Find each line with the word "from" in it, then give the total alone.

**SOURCE MATERIAL**
* * * * *

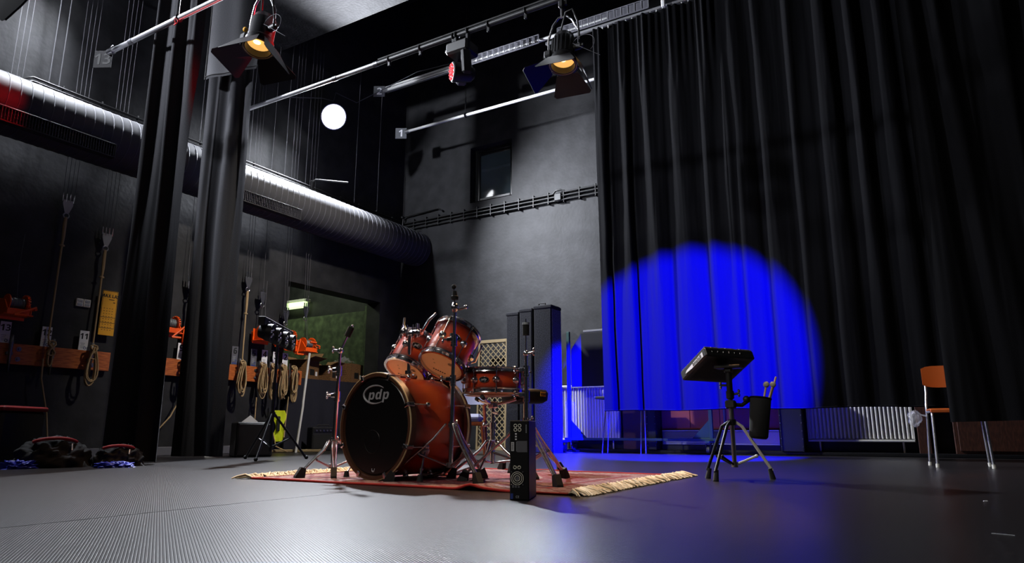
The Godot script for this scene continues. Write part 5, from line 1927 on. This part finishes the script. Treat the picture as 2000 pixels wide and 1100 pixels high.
# ---------------------------------------------------------------- things at the front and right
func front_things() -> void:
	# amplifier standing on end
	var o := thing("amplifier", "small black amplifier standing on end at the front edge of the rug", "amplifier", V(-1.535, 0, -2.665), deg_to_rad(20.5))
	var W := 0.082
	var H := 0.325
	var D := 0.2
	var f := D / 2
	var b := MB.new()
	b.bx(V(0, H / 2, 0), V(W, H, D), 0.003)
	part("case", b, M.black_plastic, o)
	b = MB.new()
	b.bx(V(0.0, H / 2, f + 0.001), V(W - 0.006, H - 0.006, 0.003), 0.001)
	var pn := part("rear_panel", b, M.black_metal, o)
	for i in 2:
		for j in 2:
			for part2 in [0, 0.215]:
				b = MB.new()
				b.torus(T(V(-0.016 + i * 0.018, H - 0.022 - j * 0.017 - part2 * 0.0, f + 0.004), Basis(Vector3.RIGHT, PI / 2)), 0.0062, 0.0018, 14, 5)
				if part2 == 0: part("socket_ring", b, M.pale_metal, pn)
	b = MB.new()
	for k in 3: b.bx(V(-0.014, H - 0.056 - k * 0.011, f + 0.003), V(0.007, 0.006, 0.001))
	part("white_mark", b, M.white_card, pn)
	b = MB.new()
	for k in 6: b.bx(V(0.03, H - 0.02 - k * 0.006, f + 0.003), V(0.004, 0.004, 0.0008))
	for k in 8: b.bx(V(-0.011, H - 0.09 - k * 0.005, f + 0.003), V(0.0035, 0.003, 0.0008))
	stuff(part("panel_print", b, M.grey_ink, pn))
	b = MB.new()
	b.bx(V(-0.028, H - 0.108, f + 0.003), V(0.012, 0.036, 0.001))
	var bar := part("barcode_sticker", b, M.white_card, pn)
	b = MB.new()
	for k in 8: b.bx(V(-0.028, H - 0.122 + k * 0.004, f + 0.0038), V(0.008, 0.0016 + 0.0008 * (k % 2), 0.0006))
	stuff(part("bars", b, M.black_ink, bar))
	b = MB.new()
	b.bx(V(0.012, H - 0.108, f + 0.003), V(0.044, 0.046, 0.001))
	part("grey_sticker", b, M.grey_paint, pn)
	for r in [0.011, 0.019, 0.026]:
		b = MB.new()
		b.torus(T(V(-0.008, 0.088, f + 0.006), Basis(Vector3.RIGHT, PI / 2)), r, 0.0012, 28, 5)
		part("fan_guard_ring", b, M.pale_metal, pn)
	b = MB.new()
	b.cyl(V(-0.008, 0.088, f + 0.001), V(-0.008, 0.088, f + 0.004), 0.013, 16)
	part("fan_hub", b, M.grey_paint, pn)
	for sx in [-1.0, 1.0]:
		for sy in [-1.0, 1.0]:
			b = MB.new()
			b.ball(V(-0.008 + sx * 0.024, 0.088 + sy * 0.026, f + 0.004), 0.003, 8)
			b.tube([V(-0.008 + sx * 0.022, 0.088 + sy * 0.023, f + 0.006), V(-0.008 + sx * 0.008, 0.088 + sy * 0.009, f + 0.006)], 0.001, 4)
			part("fan_screw", b, M.chrome, pn)
	for k in 2:
		b = MB.new()
		b.torus(T(V(-0.018 + k * 0.018, 0.132, f + 0.004), Basis(Vector3.RIGHT, PI / 2)), 0.006, 0.0018, 14, 5)
		part("socket_ring", b, M.pale_metal, pn)
	for k in 3:
		b = MB.new()
		b.bx(V(-0.026 + k * 0.012, 0.056, f + 0.003), V(0.009, 0.012, 0.002), 0.0005)
		part("port", b, M.grey_paint, pn)
	b = MB.new()
	b.bx(V(-0.032, 0.016, f + 0.003), V(0.011, 0.022, 0.001))
	part("blue_sticker", b, M.blue_ink, pn)
	part("panel_print", letters("CE", 0.009, 0.0006), M.grey_ink, pn, T(V(-0.008, 0.014, f + 0.003)))

	# percussion pad on its stand
	var B := V(-1.153, 0.792, -4.24)
	var A := V(-1.371, 0.657, -4.432)
	var C := V(-0.902, 0.787, -4.498)
	var ea := (A - B).normalized()
	var nn := ea.cross(C - B).normalized()
	if nn.y < 0: nn = -nn
	var ew := nn.cross(ea).normalized()
	if ew.dot(C - B) < 0: ew = -ew
	var L := 0.32
	var Wd := 0.35
	o = thing("percussion_pad", "black flat electronic percussion pad tilted on a tripod stand", "drum pad", B)
	var x := Transform3D(Basis(ew, nn, ew.cross(nn)), Vector3.ZERO)   # x width, y up through the pad, z away from the player's side
	var zs := 1.0 if x.basis.z.dot(ea) > 0 else -1.0
	b = MB.new()
	b.box(x * T(V(Wd / 2, -0.034, zs * L / 2)), V(Wd, 0.06, L), 0.008)
	b.box(x * T(V(Wd / 2, -0.058, zs * L / 2)), V(Wd - 0.06, 0.012, L - 0.06), 0.004)
	part("body", b, M.black_plastic, o)
	b = MB.new()
	b.box(x * T(V(Wd / 2, -0.002, zs * L / 2)), V(Wd - 0.01, 0.006, L - 0.01), 0.002)
	part("top_frame", b, M.grey_paint, o)
	for i in 3:
		for j in 3:
			b = MB.new()
			b.box(x * T(V(Wd * (i + 0.5) / 3.0, 0.004, zs * L * (j + 0.5) / 3.0)), V(Wd / 3 - 0.02, 0.01, L / 3 - 0.02), 0.004)
			part("strike_pad", b, M.rubber, o)
	b = MB.new()
	var side := x * T(V(-0.001, -0.034, zs * L * 0.5), Basis(V(0, 0, zs), V(0, 1, 0), V(-1, 0, 0)))
	b.prism(side, PackedVector2Array([Vector2(-0.13, 0.012), Vector2(-0.13, -0.020), Vector2(0.02, -0.020), Vector2(0.10, -0.012), Vector2(0.08, 0.0)]), 0.002)
	var stick := part("side_sticker", b, M.white_card, o)
	part("sticker_print", letters("Roland", 0.024, 0.0008), M.black_ink, stick, side * T(V(-0.055, -0.006, 0.003), Basis(Vector3.UP, 0.0)) if zs > 0 else side * T(V(-0.055, -0.006, 0.003)))
	b = MB.new()
	for k in 6:
		b.box(x * T(V(0.05 + k * 0.04, -0.034, -zs * 0.002)), V(0.014, 0.014, 0.006), 0.003)
	part("rear_sockets", b, M.black_gloss, o)
	b = MB.new()
	for k in 3: b.box(x * T(V(0.06 + k * 0.1, 0.002, zs * 0.012)), V(0.012, 0.008, 0.012), 0.002)
	part("corner_screw", b, M.steel, o)
	o = thing("pad_stand", "black tripod stand with one pale leg under the percussion pad", "stand", V(-1.035, 0, -4.33))
	b = MB.new()
	b.cyl(V(0, 0.075, 0), V(0, 0.49, 0), 0.0135, 14)
	part("base_tube", b, M.dull_chrome, o)
	b = MB.new()
	b.cyl(V(0, 0.47, 0), V(0, 0.64, 0.0), 0.0185, 14)
	b.cyl(V(0, 0.475, 0), V(0, 0.52, 0), 0.024, 14)
	part("upper_tube", b, M.black_metal, o)
	b = MB.new()
	wing_nut(b, V(-0.015, 0.555, 0.01), V(-0.9, 0, 0.4).normalized())
	wing_nut(b, V(0.015, 0.5, -0.01), V(0.9, 0.2, -0.3).normalized())
	part("wing_nut", b, M.dull_chrome, o)
	b = MB.new()
	b.bx(V(0, 0.645, 0), V(0.05, 0.03, 0.05), 0.008)
	b.box(T(V(0.0, 0.668, -0.02), Basis()), V(0.16, 0.02, 0.12), 0.006)
	part("mount_plate", b, M.black_metal, o)
	b = MB.new()
	b.cyl(V(0, 0.315, 0), V(0, 0.35, 0), 0.024, 14)
	part("leg_collar", b, M.black_metal, o)
	b = MB.new()
	b.cyl(V(0, 0.07, 0), V(0, 0.1, 0), 0.02, 12)
	part("brace_collar", b, M.dull_chrome, o)
	var feet := [V(-0.16, 0, 0.02), V(-0.06, 0, 0.22), V(0.19, 0, -0.12)]
	for k in 3:
		var ft: Vector3 = feet[k]
		var m: Material = M.pale_metal if k == 2 else M.black_metal
		var dir := V(ft.x, 0, ft.z).normalized()
		b = MB.new()
		var sd := V(-dir.z, 0, dir.x)
		b.tube([V(0, 0.335, 0) + dir * 0.02, V(0, 0.31, 0) + dir * 0.06, ft + V(0, 0.05, 0)], 0.0095, 8)
		var leg := part("leg", b, m, o)
		b = MB.new()
		var mid := V(0, 0.335, 0).lerp(ft, 0.6)
		b.tube([V(0, 0.09, 0) + dir * 0.02, mid], 0.008, 6)
		b.ball(mid, 0.011, 8)
		part("brace", b, m, leg)
		b = MB.new()
		b.cyl(ft + V(0, 0.062, 0) - dir * 0.014, ft, 0.013, 10, 0.018)
		part("rubber_foot", b, M.rubber, leg)
	# stick bag with mallets
	var top := V(-0.872, 0.478, -4.40)
	var bot := V(-0.895, 0.238, -4.375)
	var ax := (top - bot).normalized()
	o = thing("stick_bag", "black cloth stick bag clamped to the percussion pad's stand", "bag", bot)
	b = MB.new()
	var prof := [Vector2(0, 0), Vector2(0.045, 0.0), Vector2(0.054, 0.012), Vector2(0.058, 0.12), Vector2(0.062, 0.242), Vector2(0.058, 0.244), Vector2(0.054, 0.12), Vector2(0.04, 0.02), Vector2(0, 0.015)]
	b.lathe(T(Vector3.ZERO, MB.yto(ax)), prof, 28, [], true)
	part("pouch", b, M.black_cloth, o)
	b = MB.new()
	b.torus(T(ax * 0.24, MB.yto(ax)), 0.06, 0.006, 28, 6)
	part("rim_band", b, M.leather, o)
	b = MB.new()
	var cl := V(-1.035, 0.44, -4.33) - bot
	b.bx(cl, V(0.06, 0.05, 0.05), 0.008)
	b.tube([cl, cl + V(0.06, -0.005, -0.03), cl + V(0.09, 0.02, -0.05), ax * 0.235 + V(-0.05, 0.01, 0.0)], 0.012, 8)
	b.ball(cl + V(0.085, 0.03, -0.045), 0.022, 10)
	part("clamp_arm", b, M.black_plastic, o)
	for k in 3:
		o = thing("drumstick", ["pale wooden drumstick rising tallest from the stick bag", "mallet with a round felt head on the left in the stick bag", "mallet with a round felt head on the right in the stick bag"][k], "drumstick", bot + ax * 0.03)
		var q: Vector3 = [V(0.022, 0, -0.005), V(-0.004, 0, 0.01), V(0.012, 0, 0.012)][k]
		var d: Vector3 = (ax + [V(0.20, 0, -0.13), V(0.10, 0, -0.06), V(0.20, 0, -0.12)][k]).normalized()
		var ln: float = [0.355, 0.30, 0.31][k]
		b = MB.new()
		b.cyl(q * 0.4, q * 0.4 + d * ln, 0.0075, 10, 0.006)
		part("shaft", b, M.drumstick, o)
		b = MB.new()
		if k == 0:
			b.ball(q * 0.4 + d * ln, 0.0075, 8, V(1, 1, 1))
			part("tip", b, M.drumstick, o)
		else:
			b.ball(q * 0.4 + d * ln, 0.019, 14)
			part("felt_head", b, M.mallet_felt, o)

	# school chair
	o = thing("school_chair", "wooden school chair with grey tube legs half hidden by the right curtain", "chair", V(0.18, 0, -6.73), deg_to_rad(4))
	b = MB.new()
	var pl := []
	for i in 13:
		var row := []
		for j in 9:
			var u := i / 12.0 - 0.5
			var w := j / 8.0
			row.append(V(u * 0.385, 0.645 + w * 0.185, -0.195 - 0.035 * (1.0 - 4.0 * u * u) - w * 0.02))
		pl.append(row)
	var outline := func(u: float) -> float: return 1.0
	var g2 := []
	for i in 13:
		var row := []
		for j in 9:
			var p: Vector3 = pl[i][j]
			var u := absf(i / 12.0 - 0.5) * 2.0
			var sq := pow(u, 6.0) * 0.25
			p.y = lerpf(p.y, 0.735, sq)
			pl[i][j] = p
			row.append(p + V(0, 0, 0.011))
		g2.append(row)
	b.grid(pl)
	b.grid(g2)
	for e in [0, 12]:
		b.grid([pl[e], g2[e]])
	var t0 := []
	var t1 := []
	var u0 := []
	var u1 := []
	for i in 13:
		t0.append(pl[i][8]); t1.append(g2[i][8])
		u0.append(pl[i][0]); u1.append(g2[i][0])
	b.grid([t0, t1])
	b.grid([u0, u1])
	part("backrest", b, M.chair_wood, o)
	b = MB.new()
	b.bx(V(0, 0.452, 0.0), V(0.39, 0.014, 0.38), 0.006)
	b.bx(V(0, 0.44, 0.19), V(0.38, 0.03, 0.016), 0.006)
	part("seat", b, M.chair_wood, o)
	for s in [-1.0, 1.0]:
		b = MB.new()
		b.tube([V(s * 0.21, 0, -0.20), V(s * 0.19, 0.40, -0.155), V(s * 0.188, 0.50, -0.16), V(s * 0.175, 0.60, -0.20), V(s * 0.168, 0.76, -0.225)], 0.0105, 10)
		part("rear_leg", b, M.alu, o)
		b = MB.new()
		b.tube([V(s * 0.185, 0, 0.19), V(s * 0.175, 0.40, 0.15), V(s * 0.172, 0.435, 0.13), V(s * 0.178, 0.438, 0.0), V(s * 0.188, 0.435, -0.16)], 0.0105, 10)
		part("front_leg", b, M.alu, o)
		for z in [-0.20, 0.19]:
			b = MB.new()
			b.cyl(V(s * (0.21 if z < 0 else 0.185), 0, z), V(s * (0.208 if z < 0 else 0.184), 0.03, z * 0.985), 0.014, 10)
			part("foot_cap", b, M.white_paint, o)
	# crumpled plastic bag hung on the chair
	var r := RandomNumberGenerator.new()
	r.seed = 5
	b = MB.new()
	var gg := []
	for i in 19:
		var row := []
		var a := PI * i / 18.0
		for j in 25:
			var ph := TAU * (j % 24) / 24.0
			var k := (sin(a * 5.0 + ph * 3.0) + sin(ph * 7.0 + i) * 0.6) * 0.009 + 0.046
			row.append(V(sin(a) * cos(ph) * k * 1.0, cos(a) * k * 1.25, sin(a) * sin(ph) * k * 0.8))
		gg.append(row)
	b.grid(gg)
	b.tube([V(0.02, 0.06, 0.0), V(0.05, 0.03, 0), V(0.09, 0.02, 0.02)], 0.008, 6)
	one("plastic_bag", b, M.clear_plastic, "crumpled clear plastic bag hanging on the left side of the school chair", "bag", V(-0.115, 0.385, -6.86))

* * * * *

**EXERCISE ANSWER**
3